The exercise:
Return every line of the data below that includes the string "Blender".

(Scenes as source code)
▬▬▬▬▬▬

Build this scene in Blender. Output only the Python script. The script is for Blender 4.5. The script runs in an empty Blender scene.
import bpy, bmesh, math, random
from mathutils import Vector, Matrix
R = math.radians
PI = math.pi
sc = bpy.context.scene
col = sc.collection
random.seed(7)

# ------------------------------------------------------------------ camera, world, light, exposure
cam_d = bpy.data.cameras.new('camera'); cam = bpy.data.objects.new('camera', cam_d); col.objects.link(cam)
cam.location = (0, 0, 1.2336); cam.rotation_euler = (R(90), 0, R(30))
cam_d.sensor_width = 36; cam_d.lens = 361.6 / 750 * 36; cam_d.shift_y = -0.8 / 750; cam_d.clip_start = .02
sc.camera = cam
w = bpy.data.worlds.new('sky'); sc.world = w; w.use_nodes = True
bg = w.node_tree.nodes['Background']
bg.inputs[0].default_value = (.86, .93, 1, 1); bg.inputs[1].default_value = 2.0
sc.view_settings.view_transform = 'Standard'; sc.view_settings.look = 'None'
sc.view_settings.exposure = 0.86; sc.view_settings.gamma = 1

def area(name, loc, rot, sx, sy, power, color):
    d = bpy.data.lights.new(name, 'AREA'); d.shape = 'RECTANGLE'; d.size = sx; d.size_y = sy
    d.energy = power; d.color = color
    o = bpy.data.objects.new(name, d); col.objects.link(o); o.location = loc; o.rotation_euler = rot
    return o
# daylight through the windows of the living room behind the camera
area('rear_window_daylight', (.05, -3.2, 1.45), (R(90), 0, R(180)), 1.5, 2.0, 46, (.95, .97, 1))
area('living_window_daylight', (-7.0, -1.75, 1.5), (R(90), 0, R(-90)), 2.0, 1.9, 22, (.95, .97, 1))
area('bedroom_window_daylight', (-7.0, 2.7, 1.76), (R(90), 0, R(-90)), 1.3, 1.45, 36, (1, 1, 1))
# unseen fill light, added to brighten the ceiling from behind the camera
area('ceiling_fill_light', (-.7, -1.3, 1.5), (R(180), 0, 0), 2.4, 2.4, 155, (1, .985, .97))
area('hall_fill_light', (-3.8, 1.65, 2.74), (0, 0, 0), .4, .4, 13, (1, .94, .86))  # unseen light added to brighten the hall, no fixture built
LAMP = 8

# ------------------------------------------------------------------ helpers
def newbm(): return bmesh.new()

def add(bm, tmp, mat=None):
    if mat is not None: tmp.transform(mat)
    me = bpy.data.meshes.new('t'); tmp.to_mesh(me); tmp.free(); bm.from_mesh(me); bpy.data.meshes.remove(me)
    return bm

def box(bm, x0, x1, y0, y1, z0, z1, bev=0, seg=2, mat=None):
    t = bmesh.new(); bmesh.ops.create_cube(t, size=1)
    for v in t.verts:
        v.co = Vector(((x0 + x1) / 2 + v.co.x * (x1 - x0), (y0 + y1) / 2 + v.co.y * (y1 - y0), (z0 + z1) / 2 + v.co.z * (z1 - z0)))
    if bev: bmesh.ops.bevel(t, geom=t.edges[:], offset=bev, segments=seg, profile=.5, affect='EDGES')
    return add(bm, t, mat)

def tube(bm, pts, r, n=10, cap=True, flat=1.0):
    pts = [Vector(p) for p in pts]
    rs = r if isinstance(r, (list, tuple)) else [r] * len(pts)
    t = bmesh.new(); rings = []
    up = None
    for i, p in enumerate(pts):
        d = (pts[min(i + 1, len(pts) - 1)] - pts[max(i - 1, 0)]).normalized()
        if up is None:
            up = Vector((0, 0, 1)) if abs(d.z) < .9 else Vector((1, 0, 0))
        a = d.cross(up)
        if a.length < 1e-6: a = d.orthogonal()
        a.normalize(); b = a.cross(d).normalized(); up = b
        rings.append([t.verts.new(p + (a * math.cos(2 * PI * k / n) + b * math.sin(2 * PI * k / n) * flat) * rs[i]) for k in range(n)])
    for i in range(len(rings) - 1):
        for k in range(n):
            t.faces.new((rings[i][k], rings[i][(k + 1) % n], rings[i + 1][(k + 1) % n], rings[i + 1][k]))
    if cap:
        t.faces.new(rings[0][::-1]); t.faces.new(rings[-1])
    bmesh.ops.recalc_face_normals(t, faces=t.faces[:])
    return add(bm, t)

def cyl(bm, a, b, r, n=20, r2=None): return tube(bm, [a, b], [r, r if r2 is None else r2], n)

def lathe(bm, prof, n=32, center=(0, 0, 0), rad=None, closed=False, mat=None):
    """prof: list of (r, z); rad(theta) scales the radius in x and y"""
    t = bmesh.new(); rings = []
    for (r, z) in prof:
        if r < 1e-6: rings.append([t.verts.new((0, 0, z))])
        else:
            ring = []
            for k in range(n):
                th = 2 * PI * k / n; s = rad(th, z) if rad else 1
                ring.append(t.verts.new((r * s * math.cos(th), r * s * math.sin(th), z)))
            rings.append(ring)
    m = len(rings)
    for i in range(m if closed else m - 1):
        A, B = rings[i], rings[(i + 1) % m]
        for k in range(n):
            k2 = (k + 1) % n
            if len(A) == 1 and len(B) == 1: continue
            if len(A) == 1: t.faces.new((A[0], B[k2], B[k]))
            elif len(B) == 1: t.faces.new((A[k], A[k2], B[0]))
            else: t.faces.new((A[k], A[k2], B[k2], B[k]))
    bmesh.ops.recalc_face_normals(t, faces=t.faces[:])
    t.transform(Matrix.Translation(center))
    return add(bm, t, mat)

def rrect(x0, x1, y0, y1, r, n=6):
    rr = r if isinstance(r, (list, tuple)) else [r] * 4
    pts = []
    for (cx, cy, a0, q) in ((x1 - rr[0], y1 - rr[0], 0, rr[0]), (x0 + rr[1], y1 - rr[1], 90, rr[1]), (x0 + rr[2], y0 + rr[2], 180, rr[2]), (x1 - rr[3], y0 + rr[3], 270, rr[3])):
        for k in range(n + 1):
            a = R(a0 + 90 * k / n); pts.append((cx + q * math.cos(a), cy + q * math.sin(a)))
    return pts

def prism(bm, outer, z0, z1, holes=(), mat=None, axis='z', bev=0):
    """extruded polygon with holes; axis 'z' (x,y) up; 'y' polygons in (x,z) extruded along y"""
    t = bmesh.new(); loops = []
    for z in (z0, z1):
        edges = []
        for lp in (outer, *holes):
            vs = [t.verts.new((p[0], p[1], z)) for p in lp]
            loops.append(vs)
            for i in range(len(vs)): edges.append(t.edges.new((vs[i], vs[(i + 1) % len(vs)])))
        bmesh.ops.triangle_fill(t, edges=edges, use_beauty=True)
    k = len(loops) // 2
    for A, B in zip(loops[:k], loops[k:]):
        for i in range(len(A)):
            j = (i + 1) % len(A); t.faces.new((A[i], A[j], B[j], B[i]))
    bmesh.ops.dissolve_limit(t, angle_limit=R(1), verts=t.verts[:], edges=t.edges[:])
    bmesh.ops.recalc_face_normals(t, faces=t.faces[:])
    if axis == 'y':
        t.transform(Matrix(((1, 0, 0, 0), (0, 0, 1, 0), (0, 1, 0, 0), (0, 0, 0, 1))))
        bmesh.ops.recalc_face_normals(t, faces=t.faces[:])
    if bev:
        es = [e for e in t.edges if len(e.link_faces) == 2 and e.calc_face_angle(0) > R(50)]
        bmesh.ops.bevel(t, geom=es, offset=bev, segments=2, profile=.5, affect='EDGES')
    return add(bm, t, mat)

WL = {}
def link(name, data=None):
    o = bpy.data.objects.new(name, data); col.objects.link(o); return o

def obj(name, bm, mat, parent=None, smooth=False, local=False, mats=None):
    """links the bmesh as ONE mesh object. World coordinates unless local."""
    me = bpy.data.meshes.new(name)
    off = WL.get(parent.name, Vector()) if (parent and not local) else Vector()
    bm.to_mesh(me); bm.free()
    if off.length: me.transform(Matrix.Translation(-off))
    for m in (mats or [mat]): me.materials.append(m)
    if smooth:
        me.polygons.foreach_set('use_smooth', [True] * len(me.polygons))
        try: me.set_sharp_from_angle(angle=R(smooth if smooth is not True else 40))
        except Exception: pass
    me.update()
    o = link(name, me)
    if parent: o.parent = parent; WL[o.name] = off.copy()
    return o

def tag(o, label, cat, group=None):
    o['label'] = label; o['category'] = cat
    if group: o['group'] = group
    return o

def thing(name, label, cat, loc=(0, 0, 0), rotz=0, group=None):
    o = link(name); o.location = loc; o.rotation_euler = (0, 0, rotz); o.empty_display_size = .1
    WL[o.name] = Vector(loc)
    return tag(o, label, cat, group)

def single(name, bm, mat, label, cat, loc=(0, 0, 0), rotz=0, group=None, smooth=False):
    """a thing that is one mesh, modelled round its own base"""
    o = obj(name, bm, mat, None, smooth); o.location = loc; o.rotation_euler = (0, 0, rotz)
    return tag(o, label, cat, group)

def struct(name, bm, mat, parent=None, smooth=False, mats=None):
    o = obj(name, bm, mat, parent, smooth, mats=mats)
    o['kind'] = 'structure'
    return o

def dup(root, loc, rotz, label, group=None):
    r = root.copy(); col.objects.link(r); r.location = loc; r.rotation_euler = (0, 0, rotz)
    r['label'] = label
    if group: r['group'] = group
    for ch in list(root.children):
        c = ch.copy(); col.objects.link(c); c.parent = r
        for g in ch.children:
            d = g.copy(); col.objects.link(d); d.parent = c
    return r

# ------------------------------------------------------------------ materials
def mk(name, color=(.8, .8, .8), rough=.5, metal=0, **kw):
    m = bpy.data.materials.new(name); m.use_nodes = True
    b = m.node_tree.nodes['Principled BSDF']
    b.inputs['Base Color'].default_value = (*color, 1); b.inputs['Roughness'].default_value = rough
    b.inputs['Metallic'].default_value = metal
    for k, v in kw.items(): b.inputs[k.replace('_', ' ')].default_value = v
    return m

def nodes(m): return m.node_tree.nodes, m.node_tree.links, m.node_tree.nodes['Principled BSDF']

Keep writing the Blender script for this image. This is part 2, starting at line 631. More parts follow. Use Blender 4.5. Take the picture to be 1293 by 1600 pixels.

▬▬▬▬▬▬

Answer to this exercise:
Build this scene in Blender. Output only the Python script. The script is for Blender 4.5. The script runs in an empty Blender scene.
Keep writing the Blender script for this image. This is part 2, starting at line 631. More parts follow. Use Blender 4.5. Take the picture to be 1293 by 1600 pixels.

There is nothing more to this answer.